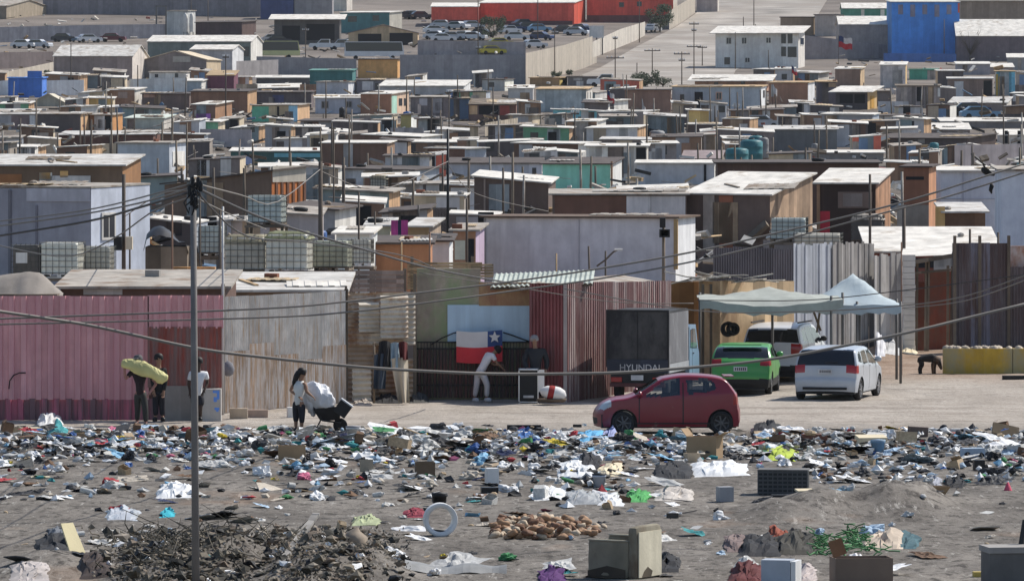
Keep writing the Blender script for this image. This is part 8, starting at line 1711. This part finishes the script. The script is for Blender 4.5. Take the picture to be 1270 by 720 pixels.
litter(17000, .036, 'litter', W_bag + [('tan', 6), ('brown', 5)], lambda x, y: min(1, dens(x, y) * 1.3 + .03)); litter(2600, .075, 'litter', W_bag + W_rag, lambda x, y: dens(x, y))
litter(8500, .028, 'rubble', [('brown', 4), ('dark grey', 6), ('tan', 4), ('grey white', 3), ('black', 3)], lambda x, y: .5 + .5 * (mnoise.noise(Vector((x * .012, y * .03, 4))) > .0)); litter(1300, .04, 'rubble', [('tan', 6), ('grey white', 4), ('brown', 3), ('off white', 3)], lambda x, y: .3 if y > 470 else 1, 424, 530)
mb = MB(); wl = W_bag + [('black', 22), ('dark grey', 10), ('brown', 6), ('tan', 5)]; mts = [CMs[c] for c, _ in wl]; k = 0      # small crumpled wads, too many to count
bm = bmesh.new(); bmesh.ops.create_icosphere(bm, subdivisions=1, radius=1); bv = [v.co.copy() for v in bm.verts]; bf = [tuple(v.index for v in f.verts) for f in bm.faces]; bm.free()
while k < 2600:
    px, py = rt_.uniform(-5, 1275), rt_.uniform(532, 640)
    if rt_.random() > dens(px, py) ** 1.2 or (726 < px < 930 and py < 545): continue
    g = G(px, py); s_ = rt_.uniform(.045, .12); a = rt_.uniform(0, 6); q = Vector((px, py, a)); zz = rt_.random() ** 2 * .22 * dens(px, py)
    mb.add([g + Vector((s_ * (v.x * math.cos(a) - .7 * v.y * math.sin(a)) * 1.3, s_ * (v.x * math.sin(a) + .7 * v.y * math.cos(a)), zz + s_ * (.25 + .42 * v.z))) * 1 + v * s_ * 1.7 * mnoise.noise(v * 1.9 + q) for v in bv], bf, rt_.choices(range(len(wl)), [w for _, w in wl])[0]); k += 1
o = mb.build('litter', mts); o['kind'] = 'stuff'
# heaps of dead leaves and twigs at the bottom
M_deb = [CM('dead_leaf', (.11, .095, .07), 'plain'), CM('dead_leaf2', (.19, .16, .12), 'plain'), CM('dead_leaf3', (.045, .042, .034), 'plain'), CM('dead_leaf4', (.30, .26, .21), 'plain'), CM('earth_clod', (.20, .155, .115), 'plain'), CMs['black'], CMs['white']]
mb = MB(); rr = random.Random(31); k = 0
while k < 10500:
    px, py = rr.uniform(120, 510), rr.uniform(652, 735); w_ = max(math.exp(-((px - 230) / 75) ** 2) * (py > 662), .9 * math.exp(-((px - 400) / 70) ** 2) * (py > 658))
    if rr.random() > w_: continue
    g = G(px, py); s_ = rr.uniform(.012, .05); u = Vector((rr.gauss(0, 1), rr.gauss(0, 1), rr.gauss(0, .7))).normalized() * s_; v = u.orthogonal().normalized() * s_ * rr.uniform(.3, .8); g.z += rr.random() ** 2 * .14; m_ = rr.choices(range(5), [4, 4, 4, 2, 5 if px > 330 else 1])[0]
    mb.add([g - u, g + v, g + u, g - v], [(0, 1, 2, 3)], m_); k += 1
k = 0
while k < 1500:
    px, py = rr.uniform(110, 515), rr.uniform(655, 733); w_ = max(math.exp(-((px - 225) / 75) ** 2) * (py > 664), .9 * math.exp(-((px - 400) / 70) ** 2) * (py > 660))
    if rr.random() > w_: continue
    g = G(px, py); s_ = rr.uniform(.02, .10); q = Vector((px, py, k)); zz = rr.random() ** 2 * .16
    mb.add([g + Vector((s_ * v.x * 1.2, s_ * v.y, zz + s_ * .6 * v.z)) + v * s_ * 1.5 * mnoise.noise(v * 1.8 + q) for v in bv], bf, rr.choices(range(7), [5, 5, 7, 3, 6 if px > 330 else 2, 3, 1])[0]); k += 1
for k in range(150):
    px, py = rr.gauss(240, 55), rr.uniform(662, 725); g = G(px, py) + Vector((0, 0, rr.uniform(0, .15))); mb.tube([g, g + Vector((rr.uniform(-.25, .25), rr.uniform(-.1, .1), rr.uniform(0, .22))), g + Vector((rr.uniform(-.5, .5), rr.uniform(-.2, .2), rr.uniform(.0, .42)))], [.014, .01, .005], 4, rr.randrange(3))
o = mb.build('debris', M_deb); o['kind'] = 'stuff'; land('the heap of dead branches', 240, 690); land('the earth heap', 400, 690); land('the dirt mound', 1060, 622)

# ------------------------------------------------------------------ air
def haze():
    mb = MB(); mb.box(-420, 420, -60, 1750, -1.3, 175); hz = mb.build('haze', bpy.data.materials.new('haze_air')); m = hz.data.materials[0]; m.use_nodes = True; nt = m.node_tree; nt.nodes.clear()
    o = nt.nodes.new('ShaderNodeOutputMaterial'); v = nt.nodes.new('ShaderNodeVolumePrincipled'); v.inputs['Color'].default_value = (.86, .90, .96, 1); v.inputs['Density'].default_value = HAZE; v.inputs['Anisotropy'].default_value = .2
    nt.links.new(v.outputs[0], o.inputs['Volume']); hz['kind'] = 'stuff'
HAZE = 0.00004
haze()
settle_labels()
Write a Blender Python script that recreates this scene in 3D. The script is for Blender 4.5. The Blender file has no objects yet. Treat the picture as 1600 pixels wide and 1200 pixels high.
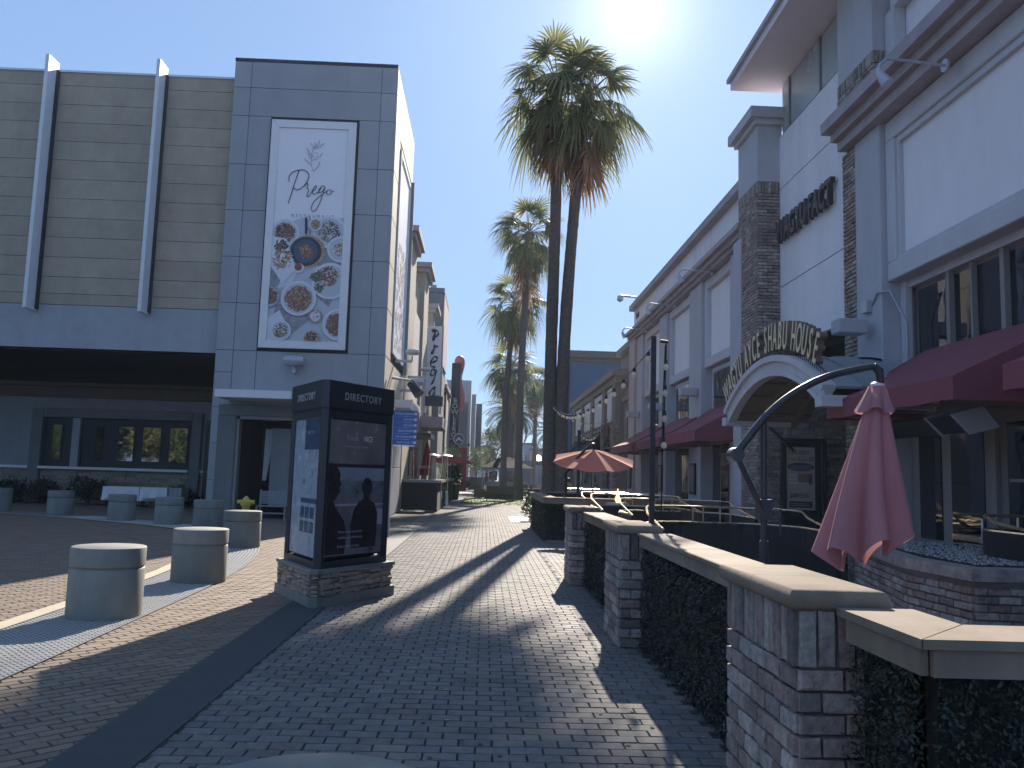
import bpy, math, random
import numpy as np
from mathutils import Vector, Matrix
R = math.radians
random.seed(7)
rng = np.random.default_rng(11)
scene = bpy.context.scene
COL = scene.collection

# ------------------------------------------------------------------ camera
cam_d = bpy.data.cameras.new('camera')
cam = bpy.data.objects.new('camera', cam_d); COL.objects.link(cam); scene.camera = cam
cam_d.sensor_width = 36.0; cam_d.lens = 1300.0 / 1600.0 * 36.0
cam_d.clip_start = 0.05; cam_d.clip_end = 6000
cam.location = (0, 0, 1.65)
cam.rotation_mode = 'QUATERNION'
cam.rotation_quaternion = (Matrix.Rotation(R(-1.697), 4, 'Z') @ Matrix.Rotation(R(90 + 6.244), 4, 'X') @ Matrix.Rotation(R(1.718), 4, 'Z')).to_quaternion()

# ------------------------------------------------------------------ world, sun
SUN_AZ, SUN_EL = R(9.69), R(30.43)
SUN_DIR = Vector((math.sin(SUN_AZ) * math.cos(SUN_EL), math.cos(SUN_AZ) * math.cos(SUN_EL), math.sin(SUN_EL)))
world = bpy.data.worlds.new('World'); scene.world = world; world.use_nodes = True
wn, wl = world.node_tree.nodes, world.node_tree.links
wn.clear()
sky = wn.new('ShaderNodeTexSky'); sky.sky_type = 'NISHITA'; sky.sun_disc = False
sky.sun_elevation = SUN_EL; sky.sun_rotation = SUN_AZ
sky.altitude = 200; sky.air_density = 1.0; sky.dust_density = 0.5; sky.ozone_density = 3.0
bg = wn.new('ShaderNodeBackground'); bg.inputs['Strength'].default_value = 0.10
wo = wn.new('ShaderNodeOutputWorld')
# the bright aureole of scattered light round the sun (a property of the sky itself)
geo = wn.new('ShaderNodeTexCoord')
dot = wn.new('ShaderNodeVectorMath'); dot.operation = 'DOT_PRODUCT'; dot.inputs[1].default_value = SUN_DIR
wl.new(geo.outputs['Generated'], dot.inputs[0])
def wmath(op, a, b=None, clamp=False):
    m = wn.new('ShaderNodeMath'); m.operation = op; m.use_clamp = clamp
    for i, v in enumerate((a, b)):
        if v is None: continue
        if isinstance(v, (int, float)): m.inputs[i].default_value = v
        else: wl.new(v, m.inputs[i])
    return m.outputs[0]
mx = wmath('MAXIMUM', dot.outputs['Value'], 0.0)
au1 = wmath('MULTIPLY', wmath('POWER', mx, 45.0), 0.5)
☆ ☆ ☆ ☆
__TASK BRIEF__. Could you quote, word for word, only the lines from the one containing "Write a Blender" through the one containing "cam.rotation_quaternion = (Matrix.Rotation(R(-1.697), 4, 'Z')", both included, and leave out any pictures?

__SOLUTION__.
Write a Blender Python script that recreates this scene in 3D. The script is for Blender 4.5. The Blender file has no objects yet. Treat the picture as 1600 pixels wide and 1200 pixels high.
import bpy, math, random
import numpy as np
from mathutils import Vector, Matrix
R = math.radians
random.seed(7)
rng = np.random.default_rng(11)
scene = bpy.context.scene
COL = scene.collection

# ------------------------------------------------------------------ camera
cam_d = bpy.data.cameras.new('camera')
cam = bpy.data.objects.new('camera', cam_d); COL.objects.link(cam); scene.camera = cam
cam_d.sensor_width = 36.0; cam_d.lens = 1300.0 / 1600.0 * 36.0
cam_d.clip_start = 0.05; cam_d.clip_end = 6000
cam.location = (0, 0, 1.65)
cam.rotation_mode = 'QUATERNION'
cam.rotation_quaternion = (Matrix.Rotation(R(-1.697), 4, 'Z') @ Matrix.Rotation(R(90 + 6.244), 4, 'X') @ Matrix.Rotation(R(1.718), 4, 'Z')).to_quaternion()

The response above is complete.